What Must Be Done (A makeshift statement)
It is often forgotten that (dictionaries) are artificial repositories, put together well after the languages they define. The roots of language are irrational and of a magical nature.
– Jorge Luis Borges; The prologue to El Otro, El Mismo.
Words are magic and words are tools. My father told me to use the right tool for the right job and a mot juste is a word-tool so right for the job that it transforms a sentence into an invocation. Despite Dad's advice, I have hammered nails with a wrench, I’ve whittled down words to shim up big ideas, and broken blades when a knife became an impromptu pry bar or screwdriver. I’ve hammered words into ill fitting spaces and have found poetry in the most unlikely places.
We will need dark tools and drop forged words because there is work to be done. We must take “pen in hand, as a sore shouldered and world weary field-man might take a scythe in hand, going forth with naught but the doomful vow of what must be done”, as author Nick Tosches suggests of Dante (in his novel “In the Hand of Dante”). Here are your tasks in order: Roll up your sleeves, sharpen the knives, fill the gas can, compile and distribute a new dictionary. Put on your coveralls and work gloves, heat the water, check the battery and radiator, learn to read Latin, and bundle those cut branches with old telephone cords.
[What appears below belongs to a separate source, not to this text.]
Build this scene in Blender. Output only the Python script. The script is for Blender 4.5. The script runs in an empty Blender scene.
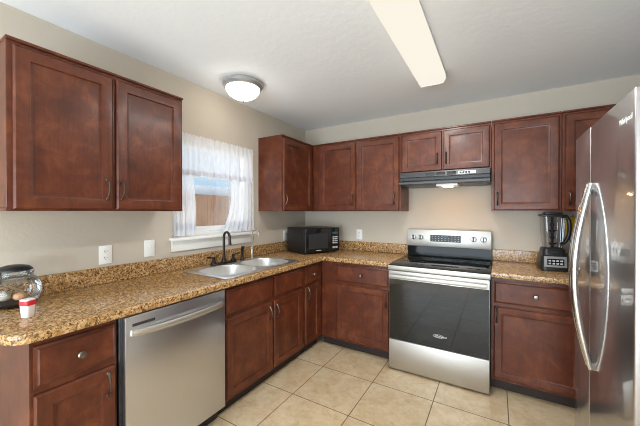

Heat the irons, sweep the floor, heal the lame and the blind, sharpen sticks, and straighten bent nails. Chop wood, write a poem, change a light bulb, cast a spell, and make lunch. Empty the rain barrel, work on a Holy Ghost building, cut the lawn, invent a noun resistant language, and light a candle. Dig a hole, get a tattoo, bring the dead back to life, recycle the newspapers or cut them up and rearrange the words. Kill and butcher a cow, tan the hide, and write something on that parchment that’s worth killing a cow for. Get your tools together and sort them for the work to be done, finish on time, save string, pray, and have the typewriter serviced.
Jackson Pollock said, “I am nature”. I'm not nature but I know what must be done when it gets in the way, and these are the tools I’ll need.